<<<<
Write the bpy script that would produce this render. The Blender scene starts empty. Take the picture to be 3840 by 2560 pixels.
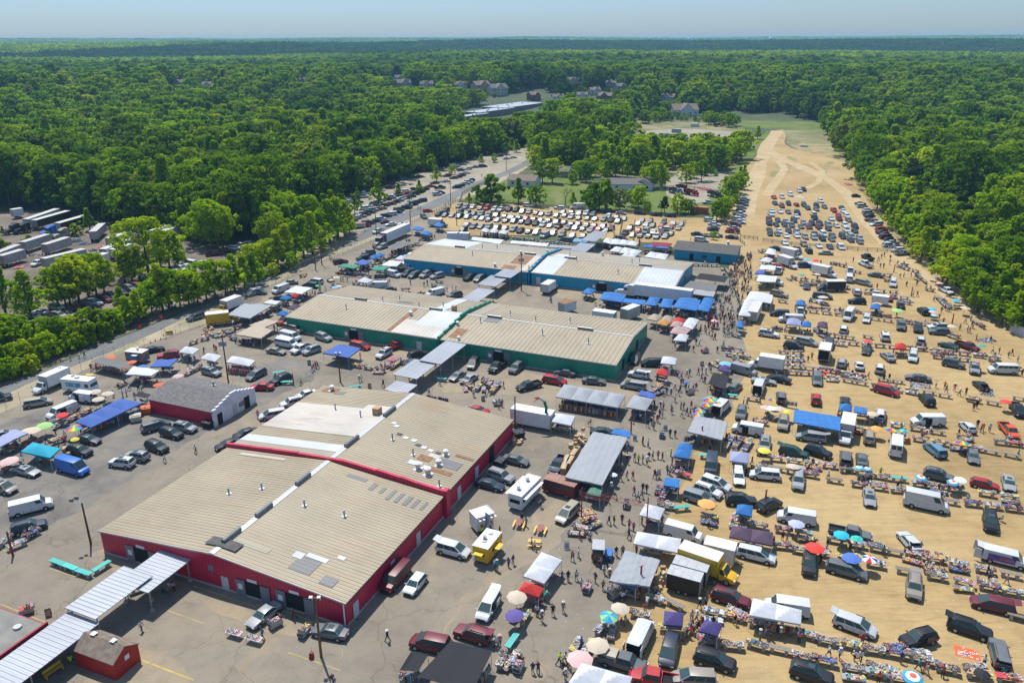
import bpy,math,random
import numpy as np
from mathutils import Vector,Matrix
R=math.radians
random.seed(7);rng=np.random.default_rng(11)
scene=bpy.context.scene
COL=scene.collection
# ---------------------------------------------------------------- camera
CAM_H=67.0
FPX=2987.0
PITCH=math.atan(1133.0/FPX)
ROLL=R(0.25)
cam=bpy.data.cameras.new('camera');camo=bpy.data.objects.new('camera',cam);COL.objects.link(camo)
cam.sensor_width=36.0;cam.lens=36.0*FPX/3840.0
cam.clip_start=1.0;cam.clip_end=30000.0
camo.location=(0,0,CAM_H)
camo.matrix_world=(Matrix.Translation((0,0,CAM_H))@Matrix.Rotation(R(90)-PITCH,4,'X')@Matrix.Rotation(-ROLL,4,'Z'))
scene.camera=camo
# ---------------------------------------------------------------- sky, sun, exposure
SUN_EL,SUN_AZ=64.0,116.0
world=bpy.data.worlds.new('World');scene.world=world;world.use_nodes=True
wn=world.node_tree.nodes;wl=world.node_tree.links
sky=wn.new('ShaderNodeTexSky');sky.sky_type='NISHITA';sky.sun_disc=False
sky.sun_elevation=R(SUN_EL);sky.sun_rotation=R(90-SUN_AZ)
sky.altitude=60;sky.air_density=1.0;sky.dust_density=.25;sky.ozone_density=3.0
tcw=wn.new('ShaderNodeTexCoord');spw=wn.new('ShaderNodeSeparateXYZ');wl.new(tcw.outputs['Generated'],spw.inputs[0])
rpw=wn.new('ShaderNodeValToRGB');wl.new(spw.outputs[2],rpw.inputs[0]);rpw.color_ramp.elements[0].color=(.27,.36,.54,1);e_=rpw.color_ramp.elements.new(.045);e_.color=(.35,.45,.68,1);rpw.color_ramp.elements[1].position=.35;rpw.color_ramp.elements[1].color=(1.,.94,.84,1)
mxw=wn.new('ShaderNodeMix');mxw.data_type='RGBA';mxw.blend_type='MULTIPLY';mxw.inputs[0].default_value=1.;wl.new(sky.outputs[0],mxw.inputs[6]);wl.new(rpw.outputs[0],mxw.inputs[7]);wl.new(mxw.outputs[2],wn['Background'].inputs[0]);wn['Background'].inputs[1].default_value=0.15
sl=bpy.data.lights.new('sun','SUN');sl.energy=4.5;sl.angle=R(0.53);sl.color=(1.0,0.965,0.9)
so=bpy.data.objects.new('sun',sl);COL.objects.link(so)
sd=Vector((math.cos(R(SUN_AZ))*math.cos(R(SUN_EL)),math.sin(R(SUN_AZ))*math.cos(R(SUN_EL)),math.sin(R(SUN_EL))))
so.rotation_euler=(-sd).to_track_quat('-Z','Y').to_euler()
scene.view_settings.view_transform='Standard';scene.view_settings.look='None'
scene.view_settings.exposure=0.4;scene.view_settings.gamma=1.0
scene.cycles.max_bounces=7;scene.cycles.diffuse_bounces=4;scene.cycles.glossy_bounces=2
scene.cycles.transparent_max_bounces=6;scene.cycles.transmission_bounces=3
scene.cycles.volume_bounces=0
scene.cycles.use_denoising=True
# ---------------------------------------------------------------- surveying: photo point -> real ground position
def ray(x,y,z=0.0):
 u=(x-1920.)/FPX;v=(1280.-y)/FPX
 u,v=u*math.cos(ROLL)+v*math.sin(ROLL),v*math.cos(ROLL)+u*math.sin(ROLL)
 Y=math.cos(PITCH)+v*math.sin(PITCH);Z=-math.sin(PITCH)+v*math.cos(PITCH)
 t=(CAM_H-z)/-Z
 return u*t,Y*t
def P(c,r,x,y,z=0.0):return ray(c*960+x/2.45,r*640+y/2.45,z)
def D(x,y,z=0.0):return ray(x*1.63265,y*1.63265,z)
TH=R(-22.5);CT,ST=math.cos(TH),math.sin(TH)
def UV(u,v):return(u*CT-v*ST,u*ST+v*CT)
def toscreen(x,y,z=0.0):
 a=Vector((x,y,z-CAM_H));f=Vector((0,math.cos(PITCH),-math.sin(PITCH)));up=Vector((0,math.sin(PITCH),math.cos(PITCH)))
 d=a.dot(f);return(1920+FPX*a.x/d,1280-FPX*a.dot(up)/d)if d>1 else(-9e9,0)
# ---------------------------------------------------------------- materials
MATS={}
KD=.86
def nt(name):
 m=bpy.data.materials.new(name);m.use_nodes=True;n=m.node_tree.nodes;l=m.node_tree.links
 MATS[name]=m
 return m,n,l,n['Principled BSDF']
def noise(n,l,scale,detail=4,coord='Object',sx=1,sy=1,sz=1,rough=.55):
 tc=n.new('ShaderNodeTexCoord');mp=n.new('ShaderNodeMapping');mp.inputs['Scale'].default_value=(sx,sy,sz)
 l.new(tc.outputs[coord],mp.inputs[0]);t=n.new('ShaderNodeTexNoise');t.inputs['Scale'].default_value=scale
 t.inputs['Detail'].default_value=detail;t.inputs['Roughness'].default_value=rough
 l.new(mp.outputs[0],t.inputs[0]);return t
def ramp(n,l,src,stops):
 r=n.new('ShaderNodeValToRGB');l.new(src,r.inputs[0]);e=r.color_ramp.elements
 while len(e)<len(stops):e.new(.5)
 for i,(p,c)in enumerate(stops):
  e[i].position=p;e[i].color=(*c,1)if len(c)==3 else c
 return r
def mix(n,l,a,b,f,mode='MIX'):
 m=n.new('ShaderNodeMix');m.data_type='RGBA';m.blend_type=mode
 for k,s in((0,f),(6,a),(7,b)):
  if isinstance(s,(int,float)):m.inputs[k].default_value=s
  elif isinstance(s,tuple):m.inputs[k].default_value=(*s,1)
  else:l.new(s,m.inputs[k])
 return m.outputs[2]
def M(name,col=(.5,.5,.5),rough=.6,metal=0.,var=.12,scale=1.5,spec=.4):
 """plain procedural material: a base colour broken up by noise"""
 if name in MATS:return MATS[name]
 m,n,l,b=nt(name)
 t=noise(n,l,scale);col=tuple(c*KD for c in col)
 lo=tuple(c*(1-var)for c in col);hi=tuple(min(1,c*(1+var))for c in col)
 r=ramp(n,l,t.outputs[0],[(.3,lo),(.7,hi)]);l.new(r.outputs[0],b.inputs['Base Color'])
 b.inputs['Roughness'].default_value=rough;b.inputs['Metallic'].default_value=metal
 b.inputs['Specular IOR Level'].default_value=spec
 return m
def objcol(name,rough,coat=0.,dirt=.15,trans=0.,scale=2.):
 m,n,l,b=nt(name)
 oi=n.new('ShaderNodeObjectInfo');t=noise(n,l,scale)
 r=ramp(n,l,t.outputs[0],[(.3,(KD*(1-dirt),)*3),(.7,(KD,)*3)])
 c=mix(n,l,oi.outputs['Color'],r.outputs[0],1.,'MULTIPLY');l.new(c,b.inputs['Base Color'])
 b.inputs['Roughness'].default_value=rough;b.inputs['Coat Weight'].default_value=coat
 if trans:
  tr=n.new('ShaderNodeBsdfTranslucent');l.new(c,tr.inputs[0]);ms=n.new('ShaderNodeMixShader');ms.inputs[0].default_value=trans
  l.new(b.outputs[0],ms.inputs[1]);l.new(tr.outputs[0],ms.inputs[2]);l.new(ms.outputs[0],n['Material Output'].inputs[0])
 return m
PAINT=objcol('car_paint',.42,.15,.12)
CLOTH=objcol('fabric',.8,0,.12,.22)
SHIRT=objcol('clothing',.9,0,.2)
PLAIN=objcol('painted_surface',.6,0,.15)
GLASS,n,l,b=nt('dark_glass');b.inputs['Base Color'].default_value=(.035,.065,.068,1);b.inputs['Roughness'].default_value=.3;b.inputs['Specular IOR Level'].default_value=.25
TYRE=M('tyre',(.018,.018,.018),.9);RIM=M('rim',(.4,.4,.42),.35,.6);BLACK=M('black_plastic',(.02,.02,.022),.6)
LAMP=M('headlamp',(.75,.78,.8),.15);TAIL=M('tail_lamp',(.35,.015,.01),.25);CHROME=M('chrome',(.6,.6,.62),.2,.9)
BOXW=M('box_panel',(.72,.73,.74),.5,0,.08,.7);BOXG=M('grey_box_panel',(.46,.46,.45),.5,0,.12,.5);DARKIN=M('dark_interior',(.012,.012,.013),.9)
WOOD=M('weathered_wood',(.30,.25,.19),.9,0,.3,2.);TEAL=M('teal_paint',(.06,.42,.38),.6,0,.2,2.);POLE=M('creosote_wood',(.12,.075,.045),.9,0,.3,3.)
CONC=M('concrete',(.42,.39,.34),.9,0,.2,1.2);STEEL=M('galvanised_steel',(.38,.39,.4),.5,.4,.15,3.);BRIGHT=M('silver_vent',(.55,.56,.57),.35,.7)
SKIN=M('skin',(.42,.25,.17),.6,0,.15,8.);HAIR=M('hair',(.03,.02,.015),.8,0,.4,20.)
CARD=M('cardboard',(.45,.29,.16),.85,0,.2,3.);YEL=M('yellow_paint',(.72,.47,.03),.5,0,.12,2.);REDP=M('red_post_paint',(.3,.02,.03),.6,0,.2,2.)
BARK=M('bark',(.11,.085,.06),.95,0,.35,3.);WHITE=M('white_paint',(.76,.77,.78),.5,0,.07,.8);BLUEP=M('blue_paint',(.03,.16,.5),.5,0,.15)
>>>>
Looking at the material above, count the lines that hold "scene" and give the total alone.

Reply:
11